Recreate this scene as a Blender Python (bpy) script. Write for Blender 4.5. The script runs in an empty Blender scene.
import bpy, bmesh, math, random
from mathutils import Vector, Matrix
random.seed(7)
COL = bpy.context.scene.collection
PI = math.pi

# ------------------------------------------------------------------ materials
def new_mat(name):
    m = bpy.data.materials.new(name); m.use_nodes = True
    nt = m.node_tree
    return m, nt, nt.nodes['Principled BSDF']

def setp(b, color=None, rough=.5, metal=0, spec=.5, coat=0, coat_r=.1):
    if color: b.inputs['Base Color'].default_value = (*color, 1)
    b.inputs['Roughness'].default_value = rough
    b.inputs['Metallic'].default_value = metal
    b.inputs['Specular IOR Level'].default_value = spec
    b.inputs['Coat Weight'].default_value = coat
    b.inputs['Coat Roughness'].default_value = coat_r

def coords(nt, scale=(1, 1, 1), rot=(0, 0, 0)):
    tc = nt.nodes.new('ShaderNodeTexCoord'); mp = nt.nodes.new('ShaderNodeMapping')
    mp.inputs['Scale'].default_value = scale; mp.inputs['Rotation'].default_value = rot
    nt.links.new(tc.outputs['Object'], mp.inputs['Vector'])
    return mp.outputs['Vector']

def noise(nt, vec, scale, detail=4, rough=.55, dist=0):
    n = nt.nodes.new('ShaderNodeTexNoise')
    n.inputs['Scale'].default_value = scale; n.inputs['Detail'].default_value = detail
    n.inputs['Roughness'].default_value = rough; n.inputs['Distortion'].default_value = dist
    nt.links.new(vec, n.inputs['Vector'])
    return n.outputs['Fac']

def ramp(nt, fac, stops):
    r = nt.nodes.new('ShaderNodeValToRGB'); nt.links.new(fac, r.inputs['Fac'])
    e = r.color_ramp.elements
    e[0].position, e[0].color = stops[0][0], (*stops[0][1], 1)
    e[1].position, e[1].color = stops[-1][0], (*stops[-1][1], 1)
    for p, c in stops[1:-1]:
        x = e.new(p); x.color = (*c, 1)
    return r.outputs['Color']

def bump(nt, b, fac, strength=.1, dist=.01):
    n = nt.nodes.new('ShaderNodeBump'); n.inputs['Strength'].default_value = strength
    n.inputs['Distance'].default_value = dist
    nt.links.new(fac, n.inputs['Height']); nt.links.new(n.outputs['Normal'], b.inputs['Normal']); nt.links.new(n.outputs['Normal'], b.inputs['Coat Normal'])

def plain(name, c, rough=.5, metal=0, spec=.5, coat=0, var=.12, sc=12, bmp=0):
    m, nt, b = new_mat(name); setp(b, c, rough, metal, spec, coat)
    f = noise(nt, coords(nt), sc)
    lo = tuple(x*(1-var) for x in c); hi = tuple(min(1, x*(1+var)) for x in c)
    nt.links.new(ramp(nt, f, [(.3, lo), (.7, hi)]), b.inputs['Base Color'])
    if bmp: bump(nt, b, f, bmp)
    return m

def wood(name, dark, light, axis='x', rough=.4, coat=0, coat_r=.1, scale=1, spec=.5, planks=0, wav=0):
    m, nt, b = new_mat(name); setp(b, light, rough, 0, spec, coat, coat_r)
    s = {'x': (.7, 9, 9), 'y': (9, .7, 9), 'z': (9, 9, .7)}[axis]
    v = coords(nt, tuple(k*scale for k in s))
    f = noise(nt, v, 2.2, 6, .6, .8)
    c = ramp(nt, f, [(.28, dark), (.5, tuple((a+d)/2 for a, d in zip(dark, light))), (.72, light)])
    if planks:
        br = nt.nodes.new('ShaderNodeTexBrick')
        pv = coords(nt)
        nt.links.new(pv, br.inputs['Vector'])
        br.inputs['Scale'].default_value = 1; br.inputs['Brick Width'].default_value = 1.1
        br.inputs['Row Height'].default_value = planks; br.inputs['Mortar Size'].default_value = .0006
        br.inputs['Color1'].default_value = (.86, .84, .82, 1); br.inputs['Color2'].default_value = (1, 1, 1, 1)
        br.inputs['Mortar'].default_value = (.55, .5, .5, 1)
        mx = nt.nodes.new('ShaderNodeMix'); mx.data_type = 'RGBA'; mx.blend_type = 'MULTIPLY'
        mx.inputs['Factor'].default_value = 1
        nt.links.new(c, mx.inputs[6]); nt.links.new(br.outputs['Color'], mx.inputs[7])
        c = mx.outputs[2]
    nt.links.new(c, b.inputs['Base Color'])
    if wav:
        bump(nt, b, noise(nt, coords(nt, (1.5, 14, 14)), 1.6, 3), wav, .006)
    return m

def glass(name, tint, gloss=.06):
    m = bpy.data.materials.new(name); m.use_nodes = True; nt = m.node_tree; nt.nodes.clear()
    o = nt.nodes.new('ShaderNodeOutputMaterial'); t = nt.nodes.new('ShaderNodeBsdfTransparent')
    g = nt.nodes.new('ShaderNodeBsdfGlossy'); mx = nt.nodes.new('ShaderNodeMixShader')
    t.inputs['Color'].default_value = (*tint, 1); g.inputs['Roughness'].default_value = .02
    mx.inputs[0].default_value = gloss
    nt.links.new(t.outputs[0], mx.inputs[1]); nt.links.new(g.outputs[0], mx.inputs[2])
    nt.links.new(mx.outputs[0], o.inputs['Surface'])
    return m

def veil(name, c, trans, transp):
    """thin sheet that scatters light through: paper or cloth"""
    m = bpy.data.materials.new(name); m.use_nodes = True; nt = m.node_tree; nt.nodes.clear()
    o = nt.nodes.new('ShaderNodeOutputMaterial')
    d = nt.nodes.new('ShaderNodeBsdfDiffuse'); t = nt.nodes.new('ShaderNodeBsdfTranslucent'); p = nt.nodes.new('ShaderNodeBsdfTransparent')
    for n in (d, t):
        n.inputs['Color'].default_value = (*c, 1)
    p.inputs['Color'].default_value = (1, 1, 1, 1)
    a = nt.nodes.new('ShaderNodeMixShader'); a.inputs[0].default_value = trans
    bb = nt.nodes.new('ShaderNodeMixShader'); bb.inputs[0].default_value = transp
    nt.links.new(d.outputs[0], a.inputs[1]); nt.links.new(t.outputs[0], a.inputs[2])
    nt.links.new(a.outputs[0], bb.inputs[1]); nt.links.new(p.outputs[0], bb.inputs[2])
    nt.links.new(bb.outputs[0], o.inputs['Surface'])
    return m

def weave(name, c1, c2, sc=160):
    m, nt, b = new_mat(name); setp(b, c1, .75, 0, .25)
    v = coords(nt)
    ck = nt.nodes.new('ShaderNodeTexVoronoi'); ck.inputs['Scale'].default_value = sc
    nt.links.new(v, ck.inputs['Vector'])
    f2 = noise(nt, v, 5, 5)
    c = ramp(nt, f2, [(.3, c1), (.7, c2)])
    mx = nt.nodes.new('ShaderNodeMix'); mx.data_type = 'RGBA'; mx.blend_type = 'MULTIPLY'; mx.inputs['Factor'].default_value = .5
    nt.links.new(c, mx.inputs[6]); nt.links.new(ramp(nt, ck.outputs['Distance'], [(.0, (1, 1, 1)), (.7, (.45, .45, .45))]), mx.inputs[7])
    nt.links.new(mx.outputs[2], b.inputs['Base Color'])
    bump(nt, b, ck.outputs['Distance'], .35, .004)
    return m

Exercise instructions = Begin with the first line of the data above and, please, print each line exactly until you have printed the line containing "PI = math.pi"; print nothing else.

Task response =
Recreate this scene as a Blender Python (bpy) script. Write for Blender 4.5. The script runs in an empty Blender scene.
import bpy, bmesh, math, random
from mathutils import Vector, Matrix
random.seed(7)
COL = bpy.context.scene.collection
PI = math.pi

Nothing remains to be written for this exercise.